**The problem**
Set down, word for word, the stretch of lines from the one containing "(.27, .24, .21), .7)" to the end of the records below.

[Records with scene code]
##########
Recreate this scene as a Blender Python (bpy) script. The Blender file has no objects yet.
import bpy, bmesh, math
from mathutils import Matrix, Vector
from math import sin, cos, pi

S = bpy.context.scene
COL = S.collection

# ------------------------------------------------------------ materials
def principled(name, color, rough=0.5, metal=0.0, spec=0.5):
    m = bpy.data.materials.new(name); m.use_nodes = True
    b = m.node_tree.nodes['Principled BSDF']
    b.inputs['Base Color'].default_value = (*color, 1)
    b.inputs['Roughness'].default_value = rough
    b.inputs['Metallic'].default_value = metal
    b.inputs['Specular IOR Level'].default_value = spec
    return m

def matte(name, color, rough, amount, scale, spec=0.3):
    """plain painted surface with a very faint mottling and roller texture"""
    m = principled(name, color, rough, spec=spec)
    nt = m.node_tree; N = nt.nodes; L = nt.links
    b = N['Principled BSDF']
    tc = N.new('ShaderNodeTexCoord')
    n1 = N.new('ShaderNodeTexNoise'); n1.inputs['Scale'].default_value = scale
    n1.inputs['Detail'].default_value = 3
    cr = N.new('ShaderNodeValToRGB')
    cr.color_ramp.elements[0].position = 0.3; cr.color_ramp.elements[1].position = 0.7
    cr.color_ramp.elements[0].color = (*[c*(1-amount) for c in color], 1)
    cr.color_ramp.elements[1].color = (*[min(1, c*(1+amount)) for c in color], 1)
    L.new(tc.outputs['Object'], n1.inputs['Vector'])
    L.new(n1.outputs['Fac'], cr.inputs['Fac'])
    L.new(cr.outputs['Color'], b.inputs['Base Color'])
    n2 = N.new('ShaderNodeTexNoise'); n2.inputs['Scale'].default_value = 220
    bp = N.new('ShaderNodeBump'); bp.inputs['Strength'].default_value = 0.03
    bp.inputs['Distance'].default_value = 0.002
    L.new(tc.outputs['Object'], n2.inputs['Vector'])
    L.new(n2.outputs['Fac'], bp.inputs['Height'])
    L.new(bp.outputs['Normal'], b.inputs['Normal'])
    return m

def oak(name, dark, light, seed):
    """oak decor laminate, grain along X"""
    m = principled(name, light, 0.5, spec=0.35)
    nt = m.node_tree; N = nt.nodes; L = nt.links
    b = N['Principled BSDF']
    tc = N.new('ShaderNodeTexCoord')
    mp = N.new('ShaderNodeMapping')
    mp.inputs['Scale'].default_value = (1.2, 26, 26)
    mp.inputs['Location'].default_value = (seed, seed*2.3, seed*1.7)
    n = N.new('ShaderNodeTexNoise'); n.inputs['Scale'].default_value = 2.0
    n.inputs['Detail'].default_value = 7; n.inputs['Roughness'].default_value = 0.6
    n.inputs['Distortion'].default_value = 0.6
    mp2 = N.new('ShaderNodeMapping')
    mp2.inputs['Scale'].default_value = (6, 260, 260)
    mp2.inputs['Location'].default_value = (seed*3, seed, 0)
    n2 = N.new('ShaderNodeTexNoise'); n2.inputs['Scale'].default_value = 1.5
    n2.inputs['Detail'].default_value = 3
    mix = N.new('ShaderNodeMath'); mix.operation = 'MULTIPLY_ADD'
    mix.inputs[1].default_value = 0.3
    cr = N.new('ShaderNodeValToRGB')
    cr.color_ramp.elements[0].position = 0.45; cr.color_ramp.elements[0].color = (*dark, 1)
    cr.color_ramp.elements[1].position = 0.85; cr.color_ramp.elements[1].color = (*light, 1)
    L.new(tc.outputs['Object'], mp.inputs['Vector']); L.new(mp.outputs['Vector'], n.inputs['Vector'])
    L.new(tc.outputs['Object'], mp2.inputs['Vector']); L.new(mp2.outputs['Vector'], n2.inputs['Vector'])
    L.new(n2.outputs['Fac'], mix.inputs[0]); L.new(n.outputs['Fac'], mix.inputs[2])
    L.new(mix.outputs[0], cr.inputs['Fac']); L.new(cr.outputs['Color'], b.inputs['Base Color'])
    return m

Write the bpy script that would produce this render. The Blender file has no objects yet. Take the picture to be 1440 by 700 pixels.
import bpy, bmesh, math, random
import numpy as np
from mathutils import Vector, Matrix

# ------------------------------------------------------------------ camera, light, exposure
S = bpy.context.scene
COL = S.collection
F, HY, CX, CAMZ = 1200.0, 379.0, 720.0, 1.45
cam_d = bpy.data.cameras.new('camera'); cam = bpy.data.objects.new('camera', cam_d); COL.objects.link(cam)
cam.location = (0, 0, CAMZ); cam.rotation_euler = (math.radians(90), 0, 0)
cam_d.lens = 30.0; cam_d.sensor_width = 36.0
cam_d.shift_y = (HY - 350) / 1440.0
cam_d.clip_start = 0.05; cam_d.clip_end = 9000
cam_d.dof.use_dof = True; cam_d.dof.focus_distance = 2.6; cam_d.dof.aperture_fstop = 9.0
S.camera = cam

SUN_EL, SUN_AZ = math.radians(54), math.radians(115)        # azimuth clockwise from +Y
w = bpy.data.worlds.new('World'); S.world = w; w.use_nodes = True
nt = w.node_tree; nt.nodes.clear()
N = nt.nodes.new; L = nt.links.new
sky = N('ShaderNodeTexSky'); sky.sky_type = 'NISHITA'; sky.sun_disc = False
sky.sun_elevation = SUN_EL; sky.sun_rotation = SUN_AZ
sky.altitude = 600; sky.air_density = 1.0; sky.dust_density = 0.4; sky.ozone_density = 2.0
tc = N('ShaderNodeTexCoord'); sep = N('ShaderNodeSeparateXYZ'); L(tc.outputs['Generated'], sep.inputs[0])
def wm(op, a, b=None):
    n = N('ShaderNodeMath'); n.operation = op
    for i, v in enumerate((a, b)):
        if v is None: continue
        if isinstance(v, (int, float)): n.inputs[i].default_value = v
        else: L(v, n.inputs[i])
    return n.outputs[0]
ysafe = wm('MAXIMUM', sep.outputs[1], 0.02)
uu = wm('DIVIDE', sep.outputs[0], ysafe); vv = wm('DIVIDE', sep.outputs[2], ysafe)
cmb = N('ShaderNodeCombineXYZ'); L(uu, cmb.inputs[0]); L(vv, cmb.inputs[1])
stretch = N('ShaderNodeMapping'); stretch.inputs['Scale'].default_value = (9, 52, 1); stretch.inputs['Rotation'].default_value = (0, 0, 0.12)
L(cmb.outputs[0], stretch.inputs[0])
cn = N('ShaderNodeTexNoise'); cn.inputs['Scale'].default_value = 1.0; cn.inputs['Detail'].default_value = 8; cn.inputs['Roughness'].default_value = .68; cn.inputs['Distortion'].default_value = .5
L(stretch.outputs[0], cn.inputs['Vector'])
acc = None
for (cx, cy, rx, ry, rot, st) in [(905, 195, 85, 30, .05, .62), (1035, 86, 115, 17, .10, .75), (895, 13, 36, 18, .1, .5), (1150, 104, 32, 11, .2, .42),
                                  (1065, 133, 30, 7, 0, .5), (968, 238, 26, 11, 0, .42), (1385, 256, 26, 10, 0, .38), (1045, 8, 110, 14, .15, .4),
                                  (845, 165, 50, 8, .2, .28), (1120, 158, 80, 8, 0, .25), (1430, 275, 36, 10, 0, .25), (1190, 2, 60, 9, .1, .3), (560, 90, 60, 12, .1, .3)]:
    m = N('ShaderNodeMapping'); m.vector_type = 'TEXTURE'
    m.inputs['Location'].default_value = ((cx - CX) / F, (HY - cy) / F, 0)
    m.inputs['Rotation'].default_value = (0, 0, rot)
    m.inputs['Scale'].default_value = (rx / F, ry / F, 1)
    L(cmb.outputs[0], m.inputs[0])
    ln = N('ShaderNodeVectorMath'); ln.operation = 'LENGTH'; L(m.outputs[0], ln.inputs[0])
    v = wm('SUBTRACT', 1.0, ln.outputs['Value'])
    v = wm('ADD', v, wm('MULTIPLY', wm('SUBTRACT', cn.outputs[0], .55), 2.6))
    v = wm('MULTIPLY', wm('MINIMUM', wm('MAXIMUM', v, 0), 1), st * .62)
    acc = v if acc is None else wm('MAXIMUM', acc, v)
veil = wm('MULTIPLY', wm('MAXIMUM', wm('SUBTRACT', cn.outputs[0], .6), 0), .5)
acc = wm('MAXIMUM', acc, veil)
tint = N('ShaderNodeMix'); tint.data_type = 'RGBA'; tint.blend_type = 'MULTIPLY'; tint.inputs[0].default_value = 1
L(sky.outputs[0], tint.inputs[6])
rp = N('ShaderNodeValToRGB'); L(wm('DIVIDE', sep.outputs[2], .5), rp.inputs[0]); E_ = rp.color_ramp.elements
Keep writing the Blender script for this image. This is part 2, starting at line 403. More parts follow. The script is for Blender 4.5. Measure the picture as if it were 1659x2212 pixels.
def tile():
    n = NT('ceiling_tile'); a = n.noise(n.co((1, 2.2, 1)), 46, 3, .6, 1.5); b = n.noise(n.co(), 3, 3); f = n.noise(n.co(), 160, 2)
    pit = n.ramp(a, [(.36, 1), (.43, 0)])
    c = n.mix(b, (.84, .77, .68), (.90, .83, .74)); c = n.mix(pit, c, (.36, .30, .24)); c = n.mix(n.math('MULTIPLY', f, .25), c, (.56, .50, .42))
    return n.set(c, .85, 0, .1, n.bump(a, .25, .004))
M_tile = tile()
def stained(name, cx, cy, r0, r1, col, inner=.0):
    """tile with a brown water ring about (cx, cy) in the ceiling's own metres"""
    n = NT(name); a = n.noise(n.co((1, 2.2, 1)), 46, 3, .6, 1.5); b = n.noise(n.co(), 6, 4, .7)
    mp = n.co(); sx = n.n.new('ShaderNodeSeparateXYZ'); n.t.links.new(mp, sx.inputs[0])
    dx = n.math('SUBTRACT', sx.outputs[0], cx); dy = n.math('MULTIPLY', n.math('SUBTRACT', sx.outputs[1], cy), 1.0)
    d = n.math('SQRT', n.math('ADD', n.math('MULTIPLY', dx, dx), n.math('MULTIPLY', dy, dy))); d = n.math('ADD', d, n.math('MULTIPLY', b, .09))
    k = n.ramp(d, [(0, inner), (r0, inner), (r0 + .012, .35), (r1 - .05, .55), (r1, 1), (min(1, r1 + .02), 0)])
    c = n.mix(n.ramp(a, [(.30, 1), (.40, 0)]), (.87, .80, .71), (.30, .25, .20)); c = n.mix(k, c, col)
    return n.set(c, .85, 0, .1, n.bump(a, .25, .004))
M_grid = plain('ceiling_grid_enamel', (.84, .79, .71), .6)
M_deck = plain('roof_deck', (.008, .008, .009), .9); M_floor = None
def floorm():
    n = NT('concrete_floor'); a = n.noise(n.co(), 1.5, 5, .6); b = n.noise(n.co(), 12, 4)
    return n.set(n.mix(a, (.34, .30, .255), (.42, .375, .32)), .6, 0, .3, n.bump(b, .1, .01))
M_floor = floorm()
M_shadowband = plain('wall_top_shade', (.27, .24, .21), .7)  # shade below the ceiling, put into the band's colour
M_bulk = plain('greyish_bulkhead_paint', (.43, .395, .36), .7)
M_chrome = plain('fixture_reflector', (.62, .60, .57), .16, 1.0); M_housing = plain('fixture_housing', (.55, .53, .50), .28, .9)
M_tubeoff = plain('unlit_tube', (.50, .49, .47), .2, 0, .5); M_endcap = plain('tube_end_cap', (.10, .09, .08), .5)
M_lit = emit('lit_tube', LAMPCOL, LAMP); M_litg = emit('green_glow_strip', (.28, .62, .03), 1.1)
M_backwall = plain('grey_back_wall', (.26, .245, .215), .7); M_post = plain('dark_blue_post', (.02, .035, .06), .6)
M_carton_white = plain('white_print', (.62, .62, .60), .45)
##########
**Result of this task**
M_shadowband = plain('wall_top_shade', (.27, .24, .21), .7)  # shade below the ceiling, put into the band's colour
M_bulk = plain('greyish_bulkhead_paint', (.43, .395, .36), .7)
M_chrome = plain('fixture_reflector', (.62, .60, .57), .16, 1.0); M_housing = plain('fixture_housing', (.55, .53, .50), .28, .9)
M_tubeoff = plain('unlit_tube', (.50, .49, .47), .2, 0, .5); M_endcap = plain('tube_end_cap', (.10, .09, .08), .5)
M_lit = emit('lit_tube', LAMPCOL, LAMP); M_litg = emit('green_glow_strip', (.28, .62, .03), 1.1)
M_backwall = plain('grey_back_wall', (.26, .245, .215), .7); M_post = plain('dark_blue_post', (.02, .035, .06), .6)
M_carton_white = plain('white_print', (.62, .62, .60), .45)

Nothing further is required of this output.